Understanding your values is a life-long process, one which you can begin now. This is a complex study, but when finished, will be very satisfying. When you can identify your work values, they will help you choose a career that will give meaning and purpose to your worklife.

Values are a reflection of what we consider to be most important in our life. They can be divided into personal values and work values. When choosing a career, we try to choose one that will be compatible with what is most important to us in our life. The more our work allows us to express our values, the more satisfied we will be with our choice.

As we have grown through life, our values have been influenced by other people (parents, relatives, friends), by our social environment (school, church and mass media) and by our own evaluation of everything we have experienced and everything we have learned. Values are not the same thing as attitudes, but your attitudes come from your values. Values are not behaviors that can be seen, but are the internal principles from which behavior arises.

Our goal in career planning is to concentrate on work values, recognizing that your work values will spring from and compliment your personal values.

You can clarify your value system by taking value assessment inventories. They will help you clarify and prioritize your values. Some may require the guidance of a counselor, while others may be self administered. Instead of relying on the results of just one assessment, try several of the assessments listed below and look for patterns in your results.

 MY SKILLS

Knowing your current skills and your aptitudes is essential for a successful career decision.

What is a skill? What is an ability? What is an aptitude?

Abilities refer to those qualities which allow you to act with competence. They are part of you and how you interact with the world. It may be something as basic as the ability to draw or to understand math easily, or it may be something less obvious such as the ability to stay calm in a crisis. On the other hand, a skill may be defined as a developed aptitude or ability. They are competencies which can be developed through training, life experiences, hobbies or previous work experience.
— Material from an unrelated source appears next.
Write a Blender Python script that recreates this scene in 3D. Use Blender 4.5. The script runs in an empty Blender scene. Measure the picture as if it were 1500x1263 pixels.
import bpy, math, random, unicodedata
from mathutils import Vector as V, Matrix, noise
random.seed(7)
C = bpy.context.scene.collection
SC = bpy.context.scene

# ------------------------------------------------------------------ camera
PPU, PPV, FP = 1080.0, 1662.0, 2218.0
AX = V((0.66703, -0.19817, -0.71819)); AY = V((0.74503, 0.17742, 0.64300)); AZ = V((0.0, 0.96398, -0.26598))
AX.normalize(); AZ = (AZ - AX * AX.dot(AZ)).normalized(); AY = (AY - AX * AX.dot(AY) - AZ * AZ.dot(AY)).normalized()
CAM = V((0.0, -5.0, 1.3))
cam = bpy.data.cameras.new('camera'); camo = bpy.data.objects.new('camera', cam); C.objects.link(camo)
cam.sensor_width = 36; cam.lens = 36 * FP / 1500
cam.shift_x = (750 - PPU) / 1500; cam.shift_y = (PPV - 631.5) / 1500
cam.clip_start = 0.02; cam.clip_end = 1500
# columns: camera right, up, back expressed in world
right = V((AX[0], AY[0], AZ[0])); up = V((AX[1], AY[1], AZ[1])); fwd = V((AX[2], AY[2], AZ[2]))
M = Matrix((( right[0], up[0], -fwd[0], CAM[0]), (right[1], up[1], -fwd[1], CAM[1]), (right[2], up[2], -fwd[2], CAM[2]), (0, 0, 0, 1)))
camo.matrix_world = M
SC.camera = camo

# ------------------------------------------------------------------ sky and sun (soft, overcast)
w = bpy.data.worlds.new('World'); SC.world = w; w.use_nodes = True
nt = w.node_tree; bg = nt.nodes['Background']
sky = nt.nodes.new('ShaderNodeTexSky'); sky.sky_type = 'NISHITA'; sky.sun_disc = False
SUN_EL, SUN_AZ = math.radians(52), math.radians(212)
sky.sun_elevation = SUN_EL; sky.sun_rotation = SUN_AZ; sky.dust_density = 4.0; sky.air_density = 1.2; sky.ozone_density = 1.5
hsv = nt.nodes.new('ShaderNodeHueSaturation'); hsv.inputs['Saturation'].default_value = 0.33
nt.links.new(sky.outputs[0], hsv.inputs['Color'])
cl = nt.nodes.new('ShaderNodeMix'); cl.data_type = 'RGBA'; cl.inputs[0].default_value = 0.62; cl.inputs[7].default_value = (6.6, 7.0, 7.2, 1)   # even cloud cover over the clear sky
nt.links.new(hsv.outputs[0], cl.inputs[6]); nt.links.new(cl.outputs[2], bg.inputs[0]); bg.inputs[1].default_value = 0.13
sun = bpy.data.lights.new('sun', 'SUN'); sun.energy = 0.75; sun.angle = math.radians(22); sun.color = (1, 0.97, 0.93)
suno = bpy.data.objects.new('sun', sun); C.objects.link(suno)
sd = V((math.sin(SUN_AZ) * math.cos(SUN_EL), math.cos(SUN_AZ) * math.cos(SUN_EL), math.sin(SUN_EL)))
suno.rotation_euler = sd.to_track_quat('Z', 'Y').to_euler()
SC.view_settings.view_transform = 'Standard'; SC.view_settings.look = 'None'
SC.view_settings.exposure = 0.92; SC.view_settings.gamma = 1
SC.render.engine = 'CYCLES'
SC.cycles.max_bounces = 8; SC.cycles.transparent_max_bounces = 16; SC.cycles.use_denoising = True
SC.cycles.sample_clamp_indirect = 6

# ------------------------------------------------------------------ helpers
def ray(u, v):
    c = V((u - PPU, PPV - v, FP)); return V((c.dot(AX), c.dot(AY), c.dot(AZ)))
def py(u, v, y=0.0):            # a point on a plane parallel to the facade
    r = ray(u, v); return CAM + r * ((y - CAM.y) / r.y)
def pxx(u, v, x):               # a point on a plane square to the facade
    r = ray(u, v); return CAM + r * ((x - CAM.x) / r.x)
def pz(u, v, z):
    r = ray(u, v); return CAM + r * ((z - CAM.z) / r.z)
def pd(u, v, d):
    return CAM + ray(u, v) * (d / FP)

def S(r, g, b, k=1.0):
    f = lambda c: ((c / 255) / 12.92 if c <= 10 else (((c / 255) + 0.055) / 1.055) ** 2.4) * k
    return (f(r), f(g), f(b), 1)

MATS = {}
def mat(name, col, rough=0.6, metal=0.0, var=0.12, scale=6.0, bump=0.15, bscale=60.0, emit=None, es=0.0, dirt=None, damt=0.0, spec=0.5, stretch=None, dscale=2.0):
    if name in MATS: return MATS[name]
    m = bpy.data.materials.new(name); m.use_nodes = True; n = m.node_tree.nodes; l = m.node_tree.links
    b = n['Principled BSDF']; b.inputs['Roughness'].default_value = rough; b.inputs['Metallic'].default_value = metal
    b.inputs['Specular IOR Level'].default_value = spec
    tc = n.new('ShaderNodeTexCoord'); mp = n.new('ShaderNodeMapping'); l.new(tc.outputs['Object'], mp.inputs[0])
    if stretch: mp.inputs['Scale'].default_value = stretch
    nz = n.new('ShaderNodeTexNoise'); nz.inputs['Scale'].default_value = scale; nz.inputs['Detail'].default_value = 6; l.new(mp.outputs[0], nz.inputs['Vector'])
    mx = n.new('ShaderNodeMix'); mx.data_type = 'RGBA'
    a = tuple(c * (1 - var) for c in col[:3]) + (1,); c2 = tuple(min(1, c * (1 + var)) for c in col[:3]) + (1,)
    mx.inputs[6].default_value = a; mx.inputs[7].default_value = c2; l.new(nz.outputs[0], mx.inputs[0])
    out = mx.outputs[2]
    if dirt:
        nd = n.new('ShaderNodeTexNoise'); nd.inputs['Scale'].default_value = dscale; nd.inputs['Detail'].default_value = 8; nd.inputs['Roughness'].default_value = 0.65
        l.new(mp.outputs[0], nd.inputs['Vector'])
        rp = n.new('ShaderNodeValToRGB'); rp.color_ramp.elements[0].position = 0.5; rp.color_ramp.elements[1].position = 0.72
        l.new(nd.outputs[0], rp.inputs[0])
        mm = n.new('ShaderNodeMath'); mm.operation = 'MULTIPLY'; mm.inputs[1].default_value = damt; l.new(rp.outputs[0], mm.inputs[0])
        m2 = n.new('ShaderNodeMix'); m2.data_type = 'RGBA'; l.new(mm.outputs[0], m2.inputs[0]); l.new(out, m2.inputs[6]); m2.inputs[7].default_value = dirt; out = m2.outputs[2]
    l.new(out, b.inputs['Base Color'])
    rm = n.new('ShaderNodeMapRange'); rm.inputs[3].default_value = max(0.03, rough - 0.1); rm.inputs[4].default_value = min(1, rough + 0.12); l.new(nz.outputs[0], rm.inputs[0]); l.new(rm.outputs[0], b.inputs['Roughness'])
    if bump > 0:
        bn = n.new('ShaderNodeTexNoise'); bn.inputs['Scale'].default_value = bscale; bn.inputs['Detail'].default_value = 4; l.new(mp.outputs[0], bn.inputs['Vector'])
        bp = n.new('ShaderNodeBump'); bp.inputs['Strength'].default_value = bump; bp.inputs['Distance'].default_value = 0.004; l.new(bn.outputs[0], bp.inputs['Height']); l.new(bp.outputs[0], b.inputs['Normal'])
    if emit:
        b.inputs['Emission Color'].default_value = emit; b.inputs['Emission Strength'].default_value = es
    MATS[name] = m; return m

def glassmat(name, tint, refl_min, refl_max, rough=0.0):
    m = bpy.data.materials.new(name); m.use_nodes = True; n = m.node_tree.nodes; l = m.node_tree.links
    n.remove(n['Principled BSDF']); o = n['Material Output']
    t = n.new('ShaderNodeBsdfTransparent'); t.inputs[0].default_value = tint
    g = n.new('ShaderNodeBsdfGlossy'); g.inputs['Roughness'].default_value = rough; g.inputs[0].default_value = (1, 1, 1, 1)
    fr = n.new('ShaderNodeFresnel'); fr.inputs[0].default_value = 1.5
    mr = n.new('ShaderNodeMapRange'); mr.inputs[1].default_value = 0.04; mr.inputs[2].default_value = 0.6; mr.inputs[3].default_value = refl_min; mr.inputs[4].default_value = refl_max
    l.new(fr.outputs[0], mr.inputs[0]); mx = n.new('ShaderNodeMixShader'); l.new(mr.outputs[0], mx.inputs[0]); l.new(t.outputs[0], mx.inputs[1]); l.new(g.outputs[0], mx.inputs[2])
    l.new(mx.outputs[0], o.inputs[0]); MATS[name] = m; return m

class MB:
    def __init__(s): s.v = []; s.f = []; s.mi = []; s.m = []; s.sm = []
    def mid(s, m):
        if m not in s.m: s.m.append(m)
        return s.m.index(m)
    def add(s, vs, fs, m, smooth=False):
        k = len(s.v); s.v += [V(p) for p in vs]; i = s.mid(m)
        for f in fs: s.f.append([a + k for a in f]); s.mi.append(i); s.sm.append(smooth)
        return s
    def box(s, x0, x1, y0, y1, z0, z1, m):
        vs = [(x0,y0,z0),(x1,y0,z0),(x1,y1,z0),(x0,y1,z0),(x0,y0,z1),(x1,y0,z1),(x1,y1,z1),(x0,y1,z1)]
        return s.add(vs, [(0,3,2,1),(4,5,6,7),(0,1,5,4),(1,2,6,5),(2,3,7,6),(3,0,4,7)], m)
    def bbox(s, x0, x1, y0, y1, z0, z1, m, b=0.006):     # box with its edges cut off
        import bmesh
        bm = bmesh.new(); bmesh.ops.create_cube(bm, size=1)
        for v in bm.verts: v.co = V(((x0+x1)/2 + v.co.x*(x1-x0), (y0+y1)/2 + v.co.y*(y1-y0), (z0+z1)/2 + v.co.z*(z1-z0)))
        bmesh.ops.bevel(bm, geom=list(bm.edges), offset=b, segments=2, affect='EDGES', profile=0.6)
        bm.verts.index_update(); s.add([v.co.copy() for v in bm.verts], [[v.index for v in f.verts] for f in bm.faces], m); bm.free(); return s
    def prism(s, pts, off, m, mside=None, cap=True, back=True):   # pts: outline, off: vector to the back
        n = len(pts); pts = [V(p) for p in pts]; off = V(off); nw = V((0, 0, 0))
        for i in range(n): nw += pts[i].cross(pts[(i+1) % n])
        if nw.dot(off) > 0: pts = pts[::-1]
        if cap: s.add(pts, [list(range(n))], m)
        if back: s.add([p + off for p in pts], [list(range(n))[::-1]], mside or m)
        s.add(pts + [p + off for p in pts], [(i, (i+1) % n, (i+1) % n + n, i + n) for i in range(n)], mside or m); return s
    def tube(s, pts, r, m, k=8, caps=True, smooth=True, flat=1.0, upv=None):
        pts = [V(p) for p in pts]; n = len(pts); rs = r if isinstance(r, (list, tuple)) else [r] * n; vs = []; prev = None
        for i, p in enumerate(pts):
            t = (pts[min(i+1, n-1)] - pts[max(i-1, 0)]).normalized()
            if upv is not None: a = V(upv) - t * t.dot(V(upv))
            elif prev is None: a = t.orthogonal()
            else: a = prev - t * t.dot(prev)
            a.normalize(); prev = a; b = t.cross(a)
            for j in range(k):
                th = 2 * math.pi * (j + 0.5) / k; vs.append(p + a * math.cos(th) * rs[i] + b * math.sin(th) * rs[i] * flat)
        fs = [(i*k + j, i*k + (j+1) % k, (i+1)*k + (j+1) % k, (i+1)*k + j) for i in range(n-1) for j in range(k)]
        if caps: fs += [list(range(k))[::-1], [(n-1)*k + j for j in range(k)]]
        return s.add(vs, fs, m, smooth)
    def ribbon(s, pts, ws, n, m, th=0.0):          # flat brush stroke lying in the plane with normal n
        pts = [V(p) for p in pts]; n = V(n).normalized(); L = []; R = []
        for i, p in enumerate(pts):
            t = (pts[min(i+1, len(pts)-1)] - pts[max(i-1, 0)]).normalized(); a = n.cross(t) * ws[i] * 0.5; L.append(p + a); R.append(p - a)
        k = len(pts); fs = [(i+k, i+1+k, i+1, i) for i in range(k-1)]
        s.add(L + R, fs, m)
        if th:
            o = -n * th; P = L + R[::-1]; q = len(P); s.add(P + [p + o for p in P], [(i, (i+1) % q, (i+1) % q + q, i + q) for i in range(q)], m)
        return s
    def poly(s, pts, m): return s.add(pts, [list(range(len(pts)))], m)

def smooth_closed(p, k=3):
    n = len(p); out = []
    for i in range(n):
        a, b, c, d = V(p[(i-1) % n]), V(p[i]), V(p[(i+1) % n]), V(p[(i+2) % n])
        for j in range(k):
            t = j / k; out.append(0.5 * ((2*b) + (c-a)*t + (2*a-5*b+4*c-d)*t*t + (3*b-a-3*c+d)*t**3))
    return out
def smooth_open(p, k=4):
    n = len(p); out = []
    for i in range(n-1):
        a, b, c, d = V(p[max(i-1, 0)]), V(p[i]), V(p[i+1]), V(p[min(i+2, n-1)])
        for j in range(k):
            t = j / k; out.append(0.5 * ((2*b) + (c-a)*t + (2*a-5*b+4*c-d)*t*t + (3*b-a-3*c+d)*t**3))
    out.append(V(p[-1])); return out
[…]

Whereas an aptitude may be defined as your capacity to readily learn a skill.

Some interesting facts about skills:

  • Over 1,500 skills can be identified
  • Most people have 200 to 300 skills but usually can identify only 3 or 4.
  • Skills are often categorized into 3 areas:

UNDERSTANDING MY SKILLS

Self-Management Skills

  • These are skills that describe your personality.
  • They tell the employer how well you will relate to others and will fit into the work environment.
  • Dependable, reliable, hard-working are commonly stated as self-management skills. Other skills in this category can include being mature, confident, friendly, an enthusiastic team player, flexible, honest, etc.

Job Content Skills

  • These skills indicate your knowledge of the career field that you are pursuing.
  • These are the skills stated in a job description; they are the special skills you will need to do the job.
  • Job content skills may include work processing, typing, computer programming, designing, desktop publishing, singing, acting, testing, etc.

Transferable Skills

  • These are skills which can be used in a variety of work settings.
  • These skills are acquired in many different ways: on the job, hobbies, volunteer work, education, life experiences
  • Often these are skills you have used successfully during activities that you have enjoyed.
  • Transferable skills may include: problem solving, listening, communicating, writing, researching, planning, measuring.

Your career success will depend upon how you develop these three skill categories. As a college student, you already have many valuable transferable and self-management skills. Your college experiences will help you enhance the ones you have and develop those you don't--but believe you should. Your major course of study will help you develop more and more job content skills.

As a step to understanding yourself, evaluate your current skills. Working with a career counselor will help you identify the skills you currently have and those you would like to develop.

MY PERSONALITY

A particularly interesting area of self-knowledge is personality or temperament. Your personality is the result of all of your unique individual qualities. Your interests, skills, values, attitudes, activities all come together to create YOU. You are unique, and this uniqueness among individuals is something fascinating to study.

Personality is another variable in your career decision making process. However, personality type need not limit your career choices. People with very different personalities may be drawn to the same career and people with similar personality types may find themselves leaning in completely opposite ways.

So, personality is another piece of the puzzle of knowing the answer to the question, "Who Am I?" It is an important piece to consider when making your final career choice.

Personality or type assessments are tools that can help you bring your personality characteristics or type into focus.